• _Exercise_:
Please take the entries below from the first line through the line containing "link('frame', bm, BLACK, mir, bevel=0.001)" and repeat them exactly, leaving out everything after.
-- Begin --
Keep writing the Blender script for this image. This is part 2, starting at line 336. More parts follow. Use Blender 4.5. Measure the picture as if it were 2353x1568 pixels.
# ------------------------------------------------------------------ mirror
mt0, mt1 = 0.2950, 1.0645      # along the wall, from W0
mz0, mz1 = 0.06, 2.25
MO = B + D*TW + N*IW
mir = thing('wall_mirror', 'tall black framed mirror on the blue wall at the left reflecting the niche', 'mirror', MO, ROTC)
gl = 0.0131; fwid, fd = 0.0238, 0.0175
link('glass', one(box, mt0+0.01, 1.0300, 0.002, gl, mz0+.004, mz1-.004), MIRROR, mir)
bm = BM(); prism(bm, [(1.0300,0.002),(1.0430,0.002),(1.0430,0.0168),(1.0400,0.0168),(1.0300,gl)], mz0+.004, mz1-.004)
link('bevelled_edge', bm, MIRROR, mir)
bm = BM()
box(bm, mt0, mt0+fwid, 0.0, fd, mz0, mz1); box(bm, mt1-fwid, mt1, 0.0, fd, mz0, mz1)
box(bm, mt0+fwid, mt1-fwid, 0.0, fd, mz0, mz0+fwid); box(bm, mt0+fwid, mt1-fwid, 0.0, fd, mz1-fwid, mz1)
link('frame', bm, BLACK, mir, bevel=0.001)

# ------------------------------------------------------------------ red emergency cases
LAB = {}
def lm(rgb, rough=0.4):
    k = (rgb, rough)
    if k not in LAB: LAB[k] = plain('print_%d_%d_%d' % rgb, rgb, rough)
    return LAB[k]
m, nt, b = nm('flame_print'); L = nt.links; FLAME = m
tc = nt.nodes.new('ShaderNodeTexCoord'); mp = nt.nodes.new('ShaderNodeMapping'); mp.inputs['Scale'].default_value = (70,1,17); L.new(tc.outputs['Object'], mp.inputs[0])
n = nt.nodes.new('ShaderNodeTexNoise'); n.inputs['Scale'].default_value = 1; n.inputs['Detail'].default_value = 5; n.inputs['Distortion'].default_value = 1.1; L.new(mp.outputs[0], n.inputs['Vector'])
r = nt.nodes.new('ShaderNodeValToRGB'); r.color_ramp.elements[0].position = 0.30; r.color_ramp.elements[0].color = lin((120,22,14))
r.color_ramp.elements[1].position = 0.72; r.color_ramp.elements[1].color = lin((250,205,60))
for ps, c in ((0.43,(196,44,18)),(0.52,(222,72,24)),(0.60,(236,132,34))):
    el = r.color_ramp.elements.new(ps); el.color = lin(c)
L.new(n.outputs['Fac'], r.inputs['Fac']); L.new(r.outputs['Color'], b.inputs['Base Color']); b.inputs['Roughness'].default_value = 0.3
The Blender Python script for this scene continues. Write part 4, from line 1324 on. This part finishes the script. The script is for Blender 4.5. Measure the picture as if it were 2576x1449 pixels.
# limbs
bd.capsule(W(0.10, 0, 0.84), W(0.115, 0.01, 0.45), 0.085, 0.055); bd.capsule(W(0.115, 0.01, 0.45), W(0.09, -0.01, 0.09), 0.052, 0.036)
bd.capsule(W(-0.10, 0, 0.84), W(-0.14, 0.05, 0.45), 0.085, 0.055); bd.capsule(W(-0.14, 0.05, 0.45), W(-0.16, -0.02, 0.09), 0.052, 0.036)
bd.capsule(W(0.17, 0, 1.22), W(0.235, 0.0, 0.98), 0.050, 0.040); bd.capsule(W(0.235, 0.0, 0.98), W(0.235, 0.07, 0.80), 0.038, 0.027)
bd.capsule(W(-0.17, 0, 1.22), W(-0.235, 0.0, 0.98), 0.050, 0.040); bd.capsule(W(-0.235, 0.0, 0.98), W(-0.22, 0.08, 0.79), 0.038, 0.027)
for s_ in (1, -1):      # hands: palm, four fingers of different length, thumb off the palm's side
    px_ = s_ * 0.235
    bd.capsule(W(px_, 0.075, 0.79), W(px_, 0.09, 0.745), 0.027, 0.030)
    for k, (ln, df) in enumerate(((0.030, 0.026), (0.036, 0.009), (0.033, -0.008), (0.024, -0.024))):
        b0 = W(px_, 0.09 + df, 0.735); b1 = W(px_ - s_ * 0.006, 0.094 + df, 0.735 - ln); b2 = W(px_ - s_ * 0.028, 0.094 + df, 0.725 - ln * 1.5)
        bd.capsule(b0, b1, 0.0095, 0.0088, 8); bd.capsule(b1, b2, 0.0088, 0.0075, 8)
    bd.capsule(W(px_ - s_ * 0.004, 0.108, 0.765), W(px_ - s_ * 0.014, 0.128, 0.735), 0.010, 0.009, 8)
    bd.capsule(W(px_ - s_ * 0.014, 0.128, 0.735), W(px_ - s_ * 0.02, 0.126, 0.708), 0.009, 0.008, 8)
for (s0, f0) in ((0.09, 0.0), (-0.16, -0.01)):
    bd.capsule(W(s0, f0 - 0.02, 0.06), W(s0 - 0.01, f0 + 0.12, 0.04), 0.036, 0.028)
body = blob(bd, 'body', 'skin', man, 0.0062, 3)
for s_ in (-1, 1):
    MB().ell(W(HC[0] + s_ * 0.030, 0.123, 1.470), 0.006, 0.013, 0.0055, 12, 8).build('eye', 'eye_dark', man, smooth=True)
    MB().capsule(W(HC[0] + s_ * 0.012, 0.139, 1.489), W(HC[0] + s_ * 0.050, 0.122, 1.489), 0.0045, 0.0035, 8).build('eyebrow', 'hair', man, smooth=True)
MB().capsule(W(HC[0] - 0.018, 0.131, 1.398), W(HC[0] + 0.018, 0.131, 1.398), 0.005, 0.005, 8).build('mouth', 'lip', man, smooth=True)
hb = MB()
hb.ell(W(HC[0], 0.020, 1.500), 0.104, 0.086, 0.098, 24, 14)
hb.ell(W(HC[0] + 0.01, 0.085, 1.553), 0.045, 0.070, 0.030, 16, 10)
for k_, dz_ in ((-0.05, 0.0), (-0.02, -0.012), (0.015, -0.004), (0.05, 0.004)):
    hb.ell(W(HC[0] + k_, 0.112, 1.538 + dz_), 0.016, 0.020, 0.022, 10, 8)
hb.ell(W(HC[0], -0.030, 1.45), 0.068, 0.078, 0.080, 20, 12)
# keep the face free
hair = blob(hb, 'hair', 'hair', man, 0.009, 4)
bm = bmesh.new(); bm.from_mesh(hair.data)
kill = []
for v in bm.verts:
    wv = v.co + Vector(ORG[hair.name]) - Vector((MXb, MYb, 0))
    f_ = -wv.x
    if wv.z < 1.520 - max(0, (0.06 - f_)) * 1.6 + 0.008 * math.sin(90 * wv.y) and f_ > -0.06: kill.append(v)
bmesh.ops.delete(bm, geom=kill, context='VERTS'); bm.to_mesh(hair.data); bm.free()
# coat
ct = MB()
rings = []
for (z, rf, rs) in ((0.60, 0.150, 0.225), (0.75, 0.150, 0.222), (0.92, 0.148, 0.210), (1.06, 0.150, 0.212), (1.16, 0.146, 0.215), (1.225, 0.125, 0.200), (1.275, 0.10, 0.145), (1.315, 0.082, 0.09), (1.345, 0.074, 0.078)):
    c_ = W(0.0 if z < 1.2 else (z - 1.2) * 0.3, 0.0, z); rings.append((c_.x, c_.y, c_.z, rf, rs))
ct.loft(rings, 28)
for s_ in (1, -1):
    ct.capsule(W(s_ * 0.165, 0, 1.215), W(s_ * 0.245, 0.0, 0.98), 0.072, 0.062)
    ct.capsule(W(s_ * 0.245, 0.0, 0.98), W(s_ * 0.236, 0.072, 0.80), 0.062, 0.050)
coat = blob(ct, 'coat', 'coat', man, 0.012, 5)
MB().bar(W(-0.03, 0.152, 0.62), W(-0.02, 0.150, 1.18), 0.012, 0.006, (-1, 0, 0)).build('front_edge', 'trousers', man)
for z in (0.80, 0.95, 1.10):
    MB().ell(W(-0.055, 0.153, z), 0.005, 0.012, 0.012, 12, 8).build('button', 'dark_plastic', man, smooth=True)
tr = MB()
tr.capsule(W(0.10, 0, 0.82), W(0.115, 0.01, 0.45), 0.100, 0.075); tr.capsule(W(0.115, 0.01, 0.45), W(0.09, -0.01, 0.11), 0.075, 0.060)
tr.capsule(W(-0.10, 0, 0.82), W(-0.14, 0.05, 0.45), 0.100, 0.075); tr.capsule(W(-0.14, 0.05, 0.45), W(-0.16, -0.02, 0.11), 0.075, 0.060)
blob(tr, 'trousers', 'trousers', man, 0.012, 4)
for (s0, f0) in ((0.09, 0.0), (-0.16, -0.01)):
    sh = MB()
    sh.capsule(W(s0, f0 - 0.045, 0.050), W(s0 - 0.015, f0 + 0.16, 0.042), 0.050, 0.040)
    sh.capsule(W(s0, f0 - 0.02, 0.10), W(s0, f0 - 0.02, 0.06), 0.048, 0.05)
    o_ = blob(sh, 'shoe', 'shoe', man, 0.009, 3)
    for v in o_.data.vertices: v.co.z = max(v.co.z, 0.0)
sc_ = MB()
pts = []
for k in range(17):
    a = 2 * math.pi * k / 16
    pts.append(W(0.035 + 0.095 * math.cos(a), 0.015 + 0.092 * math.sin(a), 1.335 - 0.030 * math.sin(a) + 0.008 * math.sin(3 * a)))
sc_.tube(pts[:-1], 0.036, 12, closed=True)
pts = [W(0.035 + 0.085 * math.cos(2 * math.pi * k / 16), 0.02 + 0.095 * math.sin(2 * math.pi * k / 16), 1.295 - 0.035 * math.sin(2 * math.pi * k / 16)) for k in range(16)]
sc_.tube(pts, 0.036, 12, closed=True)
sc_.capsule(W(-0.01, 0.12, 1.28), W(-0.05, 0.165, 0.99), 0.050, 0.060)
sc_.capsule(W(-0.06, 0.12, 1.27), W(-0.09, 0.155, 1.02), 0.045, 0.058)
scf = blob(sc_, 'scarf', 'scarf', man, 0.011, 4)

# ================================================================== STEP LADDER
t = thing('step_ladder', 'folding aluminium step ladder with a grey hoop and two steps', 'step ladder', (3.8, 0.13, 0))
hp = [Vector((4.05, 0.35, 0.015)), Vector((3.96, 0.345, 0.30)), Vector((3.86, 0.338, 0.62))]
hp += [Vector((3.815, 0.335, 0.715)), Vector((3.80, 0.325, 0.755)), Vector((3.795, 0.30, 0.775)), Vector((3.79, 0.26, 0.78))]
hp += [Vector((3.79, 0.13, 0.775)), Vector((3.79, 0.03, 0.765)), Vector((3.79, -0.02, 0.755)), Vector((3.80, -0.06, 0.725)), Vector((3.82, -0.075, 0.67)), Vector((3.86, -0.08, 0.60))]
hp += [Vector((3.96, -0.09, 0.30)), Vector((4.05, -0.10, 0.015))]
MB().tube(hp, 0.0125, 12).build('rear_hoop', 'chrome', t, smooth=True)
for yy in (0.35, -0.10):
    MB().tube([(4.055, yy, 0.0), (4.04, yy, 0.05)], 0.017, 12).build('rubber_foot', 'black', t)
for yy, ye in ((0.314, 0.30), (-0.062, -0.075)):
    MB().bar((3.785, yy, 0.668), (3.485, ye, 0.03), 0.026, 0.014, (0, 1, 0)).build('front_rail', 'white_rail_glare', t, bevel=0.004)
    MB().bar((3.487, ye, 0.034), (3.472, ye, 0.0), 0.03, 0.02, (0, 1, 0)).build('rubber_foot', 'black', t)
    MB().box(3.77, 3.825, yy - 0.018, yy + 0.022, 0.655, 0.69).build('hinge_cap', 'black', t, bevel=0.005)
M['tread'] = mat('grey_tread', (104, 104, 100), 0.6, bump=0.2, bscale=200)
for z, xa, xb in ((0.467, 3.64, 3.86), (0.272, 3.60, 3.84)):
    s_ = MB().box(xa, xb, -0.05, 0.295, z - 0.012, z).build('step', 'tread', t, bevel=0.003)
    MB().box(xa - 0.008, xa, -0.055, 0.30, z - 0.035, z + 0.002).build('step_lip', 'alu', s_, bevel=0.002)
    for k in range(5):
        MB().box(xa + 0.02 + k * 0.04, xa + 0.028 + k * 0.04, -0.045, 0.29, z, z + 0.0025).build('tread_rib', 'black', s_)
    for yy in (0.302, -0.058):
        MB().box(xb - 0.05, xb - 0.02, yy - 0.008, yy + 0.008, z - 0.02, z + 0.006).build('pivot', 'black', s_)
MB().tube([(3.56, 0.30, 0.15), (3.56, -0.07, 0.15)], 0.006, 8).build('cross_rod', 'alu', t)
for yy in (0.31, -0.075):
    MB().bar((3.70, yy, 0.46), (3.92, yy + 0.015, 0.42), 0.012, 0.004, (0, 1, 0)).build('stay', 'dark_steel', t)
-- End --
• _Solved problem_:
Keep writing the Blender script for this image. This is part 2, starting at line 336. More parts follow. Use Blender 4.5. Measure the picture as if it were 2353x1568 pixels.
# ------------------------------------------------------------------ mirror
mt0, mt1 = 0.2950, 1.0645      # along the wall, from W0
mz0, mz1 = 0.06, 2.25
MO = B + D*TW + N*IW
mir = thing('wall_mirror', 'tall black framed mirror on the blue wall at the left reflecting the niche', 'mirror', MO, ROTC)
gl = 0.0131; fwid, fd = 0.0238, 0.0175
link('glass', one(box, mt0+0.01, 1.0300, 0.002, gl, mz0+.004, mz1-.004), MIRROR, mir)
bm = BM(); prism(bm, [(1.0300,0.002),(1.0430,0.002),(1.0430,0.0168),(1.0400,0.0168),(1.0300,gl)], mz0+.004, mz1-.004)
link('bevelled_edge', bm, MIRROR, mir)
bm = BM()
box(bm, mt0, mt0+fwid, 0.0, fd, mz0, mz1); box(bm, mt1-fwid, mt1, 0.0, fd, mz0, mz1)
box(bm, mt0+fwid, mt1-fwid, 0.0, fd, mz0, mz0+fwid); box(bm, mt0+fwid, mt1-fwid, 0.0, fd, mz1-fwid, mz1)
link('frame', bm, BLACK, mir, bevel=0.001)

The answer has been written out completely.